I think the precedents for this are quite clear.  If you
disagree or think it should be spelled out more clearly, please
put an erratum or other notes somewhere so the issue doesn't get
lost.  Consider the following ASCII-only example.

DNS records
    example.net. IN CNAME example.com.
    example.com. IN A 1.2.3.4
    example.com. IN MX 0 whatever.
or even
    example.net. IN A 1.2.3.4
    example.com. IN A 1.2.3.4
    example.com.IN  MX 0 whatever.
   example.net.

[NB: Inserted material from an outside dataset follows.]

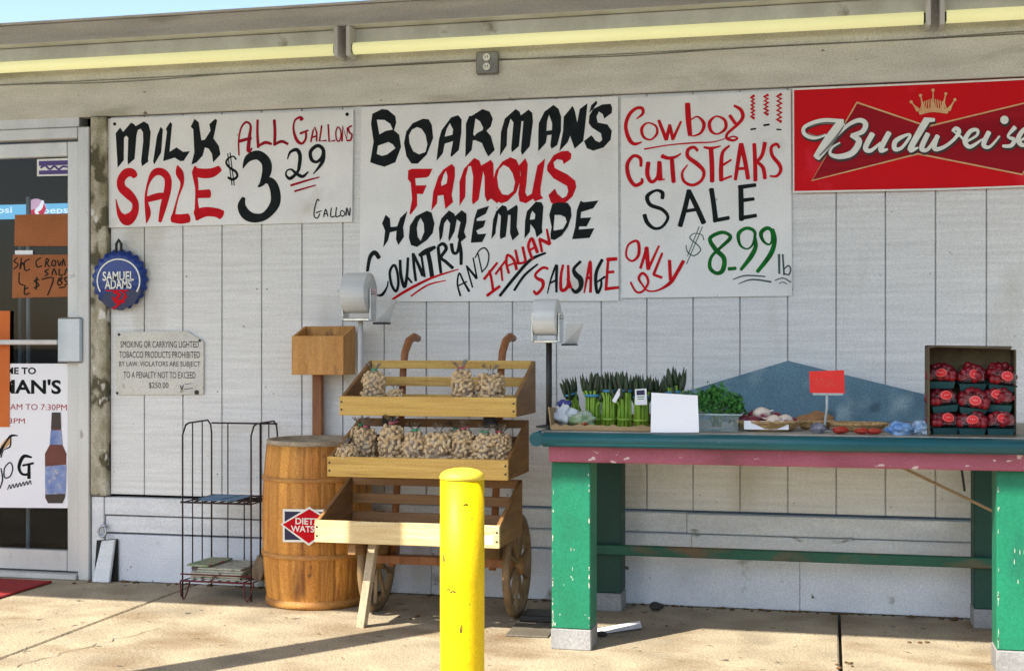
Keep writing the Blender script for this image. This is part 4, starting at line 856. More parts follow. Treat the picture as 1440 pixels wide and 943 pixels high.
b = MB(); b.lathe([(.20, .700), (.2215, .700), (.223, .716), (.219, .722), (.205, .721), (.202, .708), (.01, .704)], (BX, BY, 0), 64); b.build('rim', rim_m, br)
dg = thing('diamond_sign', 'red diamond and navy enamel sign fixed to the barrel front', 'sign', at(424, 765, -.505))
def dplate(name, pts, y, th, m):
    q = [at(380 + x / 10.48, 690 + yy / 10.48, y) for x, yy in pts]; b = MB(); b.prism([(p.x, p.z) for p in q], y, y + th); return b.build(name, m, dg)
dplate('white_plate', [(185, 265), (960, 275), (960, 755), (185, 750)], -.507, .006, cream_m)
dplate('navy_plate', [(212, 300), (930, 308), (930, 722), (212, 718)], -.5078, .0007, navy_m)
dplate('white_diamond', [(150, 490), (575, 232), (1000, 500), (567, 805)], -.512, .004, cream_m)
dplate('red_diamond', [(182, 492), (575, 265), (965, 500), (567, 770)], -.5128, .0007, inkred)
text_mesh('DIETZ', 'white_lettering', cream_m, dg, 380 + 550 / 10.48, 690 + 445 / 10.48, -.5135, .027, .110, bold=.02)
text_mesh('WATSON', 'white_lettering', cream_m, dg, 380 + 572 / 10.48, 690 + 560 / 10.48, -.5135, .027, .165, bold=.02)

# ------------------------------------------------------------------ wooden box on a post
wb = thing('wooden_post_box', 'open wooden box on a thin post behind the barrel', 'box', (-2.30, -.03, 0))
p0, p1 = at(410, 472, -.21), at(483, 527, -.21); x0, x1 = p0.x, p1.x; z0, z1 = p1.z, p0.z
b = MB(); b.box(x0, x1, -.21, -.198, z0, z1, bev=.002); b.build('front_panel', boxwood_m, wb)
b = MB(); b.box(x0 + .002, x1 - .002, -.062, -.05, z0, z1 + .045, bev=.002); b.build('back_panel', boxwood_m, wb)
for x in (x0, x1 - .012):
    b = MB(); b.hexa([(x, -.197, z0), (x + .012, -.197, z0), (x + .012, -.063, z0), (x, -.063, z0), (x, -.197, z1), (x + .012, -.197, z1), (x + .012, -.063, z1 + .045), (x, -.063, z1 + .045)], .0015); b.build('side_panel', boxwood_m, wb)
b = MB(); b.box(x0 + .013, x1 - .013, -.196, -.064, z0 + .002, z0 + .012, bev=0); b.build('bottom', boxwood_m, wb)
b = MB(); b.box(-2.322, -2.276, -.049, -.020, 0, z1 + .02, bev=.003); b.build('post', oak_m, wb)

# ------------------------------------------------------------------ produce bag dispensers
def bag_dispenser(xp, yp, zr, z_base, pole_m, s, label, clampon):
    o = thing('bag_dispenser', label, 'bag dispenser', (xp, yp, z_base), 'produce bag roll holders on poles')
    b = MB(); b.tube([(xp, yp, z_base), (xp, yp, zr - .105 * s)], .0115, 12); b.lathe([(.05, 0), (.05, .006), (.015, .012)], (xp, yp, z_base), 20); b.build('pole', pole_m, o)
    L, r0 = .050 * s, .080 * s
    b = MB(); b.lathe([(.02, -L - .002), (r0 * .98, -L), (r0, -L + .004), (r0, L - .004), (r0 * .98, L), (.02, L + .002)], (xp - .005, yp - .012, zr), 32, 'X'); b.build('bag_roll', bagroll_m, o)
    b = MB(); b.box(xp - L * 1.1, xp + L * 1.05, yp - .06, yp + .05, zr - .112 * s, zr - .100 * s, bev=.003)
    for sx in (-1, 1):
        x = xp - .005 + sx * (L + .008); b.box(x - .003, x + .003, yp - .045, yp + .035, zr - .11 * s, zr + .02 * s, bev=.002)
    b.tube([(xp - .005 - L - .014, yp - .012, zr), (xp - .005 + L + .02, yp - .012, zr)], .007, 8); b.build('bracket', chrome_m, o)
    b = MB(); x = xp + L + .02; b.hexa([(x, yp - .02, zr - .115 * s), (x + .045 * s, yp + .03, zr - .115 * s), (x + .045 * s, yp + .034, zr - .115 * s), (x, yp - .016, zr - .115 * s), (x + .008, yp - .02, zr - .03 * s), (x + .075 * s, yp + .03, zr - .025 * s), (x + .075 * s, yp + .034, zr - .025 * s), (x + .008, yp - .016, zr - .03 * s)], .001); b.build('side_wing', white_metal, o)
    b = MB(); b.box(x - .012, x + .05 * s, yp - .024, yp + .03, zr - .124 * s, zr - .116 * s, bev=.002); b.build('lower_clip', black_m, o)
    return o
pp = at(507, 412, -.22); bag_dispenser(pp.x, -.22, pp.z, 0, white_metal, 1.12, 'bag roll dispenser on a pale pole behind the cart, near the wooden box', 0)
pp = at(772, 446, -.90); bag_dispenser(pp.x, -.90, pp.z, .825, black_m, .86, 'bag roll dispenser on a black pole at the table corner', 1)

# ------------------------------------------------------------------ slatted cart
CXL, CXR = -1.955, -1.213
cart = thing('display_cart', 'wooden market cart with three stepped slatted trays and spoked wheels', 'cart', ((CXL + CXR) / 2, -.6, 0))
def tray(xl, xr, yf, yb, z0, zf, zb, fm):
    t = .016
    b = MB(); b.box(xl, xr, yf, yf + t, z0, zf, bev=.002); tr_ = b.build('tray_front', fm, cart)
    b = MB()
    for x in (xl + .05 * 0 + .010, xr - .010):
        for z in (z0 + (zf - z0) * .3, z0 + (zf - z0) * .7): b.lathe([(.0045, -.0012), (.0045, 0)], (x, yf - .0003, z), 8, 'Y')
    b.build('screws', hole_m, tr_)
    for x in (xl, xr - t):
        b = MB(); y0 = yf + t + .001
        b.hexa([(x, y0, z0 + .001), (x + t, y0, z0 + .001), (x + t, yb, z0 + .001), (x, yb, z0 + .001), (x, y0, zf), (x + t, y0, zf), (x + t, yb, zb), (x, yb, zb)], .002); b.build('tray_side', pine_dark, cart)
    hs = (zb - z0)
    for f0, f1 in ((.84, 1.0), (.50, .68), (.17, .34)):
        b = MB(); b.box(xl + t + .001, xr - t - .001, yb - .013, yb, z0 + hs * f0, z0 + hs * f1, bev=.002); b.build('back_slat', pine_m if zb > 1 else slat_m, cart)
    n = 5; d = (yb - yf - t - .02) / n
    for k in range(n):
        b = MB(); b.box(xl + t + .001, xr - t - .001, yf + t + .002 + k * d, yf + t + .002 + k * d + d * .8, z0 + .006, z0 + .016, bev=.002); b.build('floor_slat', pine_dark, cart)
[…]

IN MX 0 whatever.

Now the sending MTA is going to open a connection to
<whatever.>, which has to be a primary host name associate with
an Address RR.   Once the mail session is open, it sends some or
all of
   RCPT TO:<user(_at_)example(_dot_)net>  
   RCPT TO:<user(_at_)example(_dot_)com>
   RCPT TO:<UseR(_at_)example(_dot_)com>

Now, despite that fact that all of those addresses result in
delivery to the SMTP server at <whatever> and example.com and
example.net are about as close to equivalent in the DNS as
possible (especially in the first case), once that delivery
server has accepted the message, those three addresses are, more
or less, just strings.  It can decide what to do with each one
and can forward or deliver to the same mailbox or two or three
difference mailboxes although 5321 does say (more politely) that
treating <user(_at_)example(_dot_)com> and <UseR(_at_)example(_dot_)com> as 
different
is, in general, stupid.

Now, following that logic, if the server at <whatever> decided
to treat

         用户1@后缀.services.net
         用户1(_at_)xn--fqr621h(_dot_)services(_dot_)net

As distinct mailboxes, I think it would be within its rights to
do so.  I also think that, like the "user" and "UseR" local part
distinction, doing so would be fairly dumb and, if I were
implementing the MTA that <whatever> was going to use, I don't
think I'd go out of my way to make separating the two easy.
But, as I said above, I think the answer at the SMTP level is
fairly clear even though I do not believe that stupidity in
applying distinctions that users won't understand is desirable
if it can be avoided.
 
Looking at RFCs 6530 and 6531 I get the impression the authors
assumed they'd be the same but I don't see anywhere it
explicitly says so.

Speaking as one of the authors, I don't think we discussed it
(rather than assuming anything).  There is a specific reason why
we probably didn't, which goes to the "what questions are you
really asking" issue.  The core SMTPUTF8 specs rather strongly
discourage using anything but native character UTF-8 strings
anywhere other than in the SMTP client when it is trying to
figure the next hop out.  Of course there it has to do a U-label
-> A-label conversion.   It is always a matter of taste (and the
IETF does not specify MUA behavior) but, it I were writing an
MUA and someone came to it and asked that mail be sent to
用户1(_at_)xn--fqr621h(_dot_)services(_dot_)net, I'd put up a message to the
effect that I assume the user is trying to send to
用户1@后缀.services.net, ask for confirmation, and, upon
getting it, put the latter address into the relevant header
fields and use it in the RCPT command to the Submission server.
If MUA authors behaved that way -- and I assume you can see the
reasons why they probably should -- then the case you describe
would probably just not happen in practice unless something else
was wrong or an attack was being attempted.